J’ai bien des fois expliqué devant mes classes le poème de Prévert qui commence par ce vers tumultueux et raconte l’histoire de l’oreille coupée. Quelle belle ville ! Y avons passé 48 heures.

Commencé par la Fondation Luma. La tour de Frank Gehry nous a pas plu du tout. De loin, je reconnais qu’elle a de l’allure, sauf ces méchants placards rectangulaires qu’il a plantés sur les façades. Dedans, y a aussi un bel escalier à double révolution, façon Michel Ange. Mais, franchement, est-ce qu’on a besoin de tout ça ? Ça veut dire quoi, sauf à exprimer la vanité de l’architecte et du commanditaire ? Dedans, y a rien à voir sauf quelques installations absurdes, bizarres, ennuyeuses. Y a je ne sais combien d’étages avec des super-ascenseurs et des espaces triangulaires ou trapézoïdaux, des milliers de mètres carrés de verre et de métal pour que dalle. Un double tobogan géant où des retraités déversés par cars entiers glissent comme des gosses. Michèle a cité Montaigne « Tous nos efforts ne peuvent seulement arriver à reproduire le nid du moindre oiselet ni la tessiture de la chétive araignée. » Autour, des hectares de pelouses et des tumulus artificiels végétalisés à grand effort de goutte à goutte.
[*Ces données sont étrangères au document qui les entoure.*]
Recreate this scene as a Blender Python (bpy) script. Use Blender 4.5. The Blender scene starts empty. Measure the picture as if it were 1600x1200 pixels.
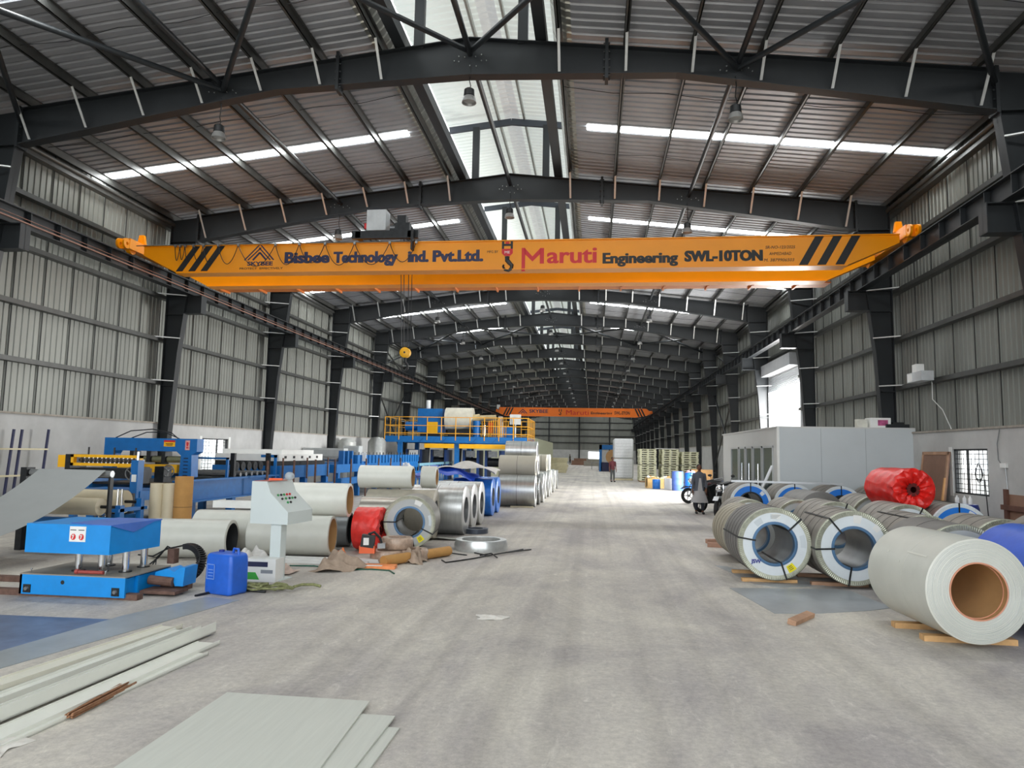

Ça, c’est pour le postmoderne auquel la bonne ville d’Arles a sacrifié, vaincue par un argument qu’un ne peut refuser, l’argent des laboratoires Roche qui nous ont endormis avec leur valium et leur tranxène. Quelle ville à prétentions n’aura pas son musée d’art contemporain, encore plus jobard que tous les autres, où les bobos du monde entier viennent meubler leurs loisirs mais certes pas leur esprit ! On avait pourtant dit que le monde d'après ne devait pas ressembler au monde d'avant !

À l’autre bout du curseur, le bout réactionnaire, il y a le Musée Arlaten, très joliment rénové. Je dirai que c’est un musée au carré. Bien sûr, il y a les tenues arlésiennes, les tambourins, l’équipement des gardians, tout le folklore arlésien, si charmant. Il y a aussi, à travers d’excellentes vidéos, un historique de la muséologie en général et à Arles en particulier. J’ai appris que c’est Frédéric Mistral qui a conçu l’Arlaten et que le Maréchal Pétain a fortement encouragé son perfectionnement... Nostalgie.

Entre le postmoderne et la tradition, il y a les photos. On n’a pas tout vu. Beaucoup de choses quelconques, une grande expo très tendance sur la masculinité, une vidéo très touchante sur la révolution soudanaise et un grand coup de cœur pour Sabine Weiss que je qualifierai de Bourdieu de la photographie : des gens très simples dans les années d’après guerre saisis aux quatre coins du monde, mais souvent sur les rives du Rhône, qui portent chacun le poids de leur destin sur leurs épaules et sur leur visage : métier, religion, us et coutumes. Le sociologue appelle cela habitus : notre condition sociale inscrite dans notre corps comme un fatum.